August 7.—My friends talked, as usual, much about what they call Divine love; but I do not very well comprehend what they mean. They love not the holy God, but the god of their own imagination—a god who will let them do as they please. I often remind Seyd Ali of one defect in his system, which is, that there is no one to stand between his sins and God. Knowing what I allude to, he says, ‘Well, if the death of Christ intervene, no harm; Soofi-ism can admit this too.’

August 14.—Returned to the city in a fever, which continued all the next day until the evening!

August 15.—Jani Khan, in rank corresponding to one of our Scottish dukes, as he is the head of all the military tribes of Persia, and chief of his own tribe, which consists of twenty thousand families, called on Jaffir Ali Khan with a message from the king. He asked me a great number of questions, and disputed a little. ‘I suppose,’ said he, ‘you consider us all as infidels!’ ‘Yes,’ replied I, ‘the whole of you.’ He was mightily pleased with my frankness, and mentioned it when he was going away.

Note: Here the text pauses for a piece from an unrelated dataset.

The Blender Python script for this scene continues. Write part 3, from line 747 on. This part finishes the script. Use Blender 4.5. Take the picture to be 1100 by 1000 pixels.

August 22.—The copyist having shown my answer to Moodurris, called Moolla Akbar, he wrote on the margin with great acrimony but little sense. Seyd Ali having shown his remarks in some companies, they begged him not to show them to me, for fear I should disgrace them all through the folly of one man.

August 23.—Ruza Kooli Mirza, the great-grandson of Nadir Shah and Aga Mahommed Hasan, called. The prince’s nephew, hearing of my attack on Muhammad, observed that the proper answer to it was the sword; but the prince confessed that he began to have his doubts. On his inquiring what were the laws of Christianity—meaning the number of times of prayer, the different washings, &c.—I said that we had two commandments: ‘Thou shalt love the Lord thy God with all thy heart, and all thy soul, and all thy strength; and thy neighbour as thyself.’ He asked, ‘What could be better?’ and continued praising them.

The Moolla Aga Mahommed Hasan, himself a Moodurris, and a very sensible, candid man, asked a good deal about the European philosophy, particularly what we did in metaphysics; for instance, ‘how, or in what sense, the body of Christ ascended into heaven?’ He talked of free-will and fate, and reasoned high, and at last reconciled them according to the doctrines of the Soofis by saying, that ‘as all being is an emanation of the Deity, the will of every being is only the will of the Deity, so that therefore, in fact, free-will and fate are the same.’ He has nothing to find fault with in Christianity, except the Divinity of Christ. It is this doctrine that exposes me to the contempt of the learned Mahometans, in whom it is difficult to say whether pride or ignorance predominates. Their sneers are more difficult to bear than the brick-bats which the boys sometimes throw at me; however, both are an honour of which I am not worthy. How many times in the day have I occasion to repeat the words:

If on my face, for Thy dear name,
Shame and reproaches be,
All hail, reproach, and welcome, shame,
If Thou remember me.

The more they wish me to give up this one point—the Divinity of Christ—the more I seem to feel the necessity of it, and rejoice and glory in it. Indeed, I trust I would sooner give up my life than surrender it.

In the evening we went to pay a long-promised visit to Mirza Abulkasim, one of the most renowned Soofis in all Persia. We found several persons sitting in an open court, in which a few greens and flowers were placed; the master was in a corner. He was a very fresh-looking old man with a silver beard. I was surprised to observe the downcast and sorrowful looks of the assembly, and still more at the silence which reigned. After sitting some time in expectation, and being not at all disposed to waste my time in sitting there, I said softly to Seyd Ali, ‘What is this?’ He said, ‘It is the custom here to think much and speak little.’ ‘May I ask the master a question?’ said I. With some hesitation he consented to let me; so I begged Jaffir Ali to inquire, ‘Which is the way to be happy?’

This he did in his own manner; he began by observing that ‘there was a great deal of misery in the world, and that the learned shared as largely in it as the rest; that I wished therefore to know what we must do to escape it.’ The master replied that ‘for his part he did not know, but that it was usually said that the subjugation of the passions was the shortest way to happiness.’ After a considerable pause I ventured to ask, ‘What were his feelings at the prospect of death—hope, or fear, or neither?’ ‘Neither,’ said he, and that ‘pleasure and pain were both alike.’ I then perceived that the Stoics were Greek Soofis. I asked ‘whether he had attained this apathy.’ He said, ‘No.’ ‘Why do you think it attainable?’ He could not tell. ‘Why do you think that pleasure and pain are not the same?’ said Seyd Ali, taking his master’s part. ‘Because,’ said I, ‘I have the evidence of my senses for it. And you also act as if there was a difference. Why do you eat, but that you fear pain?’ These silent sages sat unmoved.